Dr. Dioscoro L. Umali’s excerpt entitled "Be the Heroes We Never Were - and Live" was published in the Daily Inquirer dated May 2, 1990. "We do not inherit the land from our parents", farmers often say, "We merely borrowed it from our children." Is this then how we, of the fading generation, handled the wealth you entrusted us? We dissipated your environmental capital. In so doing, we endangered your capacity to provide, in the years ahead, daily bread for your families from the land you loaned us.

As prodigal parents, we radically altered your future. Your natural resource base is depleted. Greed of the past has been to that. We lowered the threshold for violence by breeding social unrest. Above all, you will have little time to correct our failures. What hurts most is we stripped the land of its beauty.

 Your children will no longer thrill, as we once did, to the heart-stopping dive of hawk. Nor will they breathe in the fragrance of Pine forest. The rich texture of Philippine mahogany will be, at best, a quaint story for them.
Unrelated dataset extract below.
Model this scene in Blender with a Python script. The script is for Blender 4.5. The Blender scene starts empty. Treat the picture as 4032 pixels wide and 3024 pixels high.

Their panoramas will be of drab landscapes, blanketed by sterile cogon grass, not the verdant meadows we knew, as youngsters. The bitter tragedy is: These victims are our grandchildren. They are "Flesh of our flesh and bone of our bone."

We hope that you learn the lesson we never fully grasped: "man's life does not consist in abundance of his possessions, and that sharing and equity constitute the first seed of survival.” Dr. Umali continues, “It has not been easy for me to speak to you in such bleak terms. I have to admit that it is not a rose-tinted commencement speech that one usually hears. But realism compels me to say "Be the heroes we never were - or perish!"

Let us not make a ruined city out of our City of Pines! Happy trails to all settlers of Baguio and all IPs all over the country!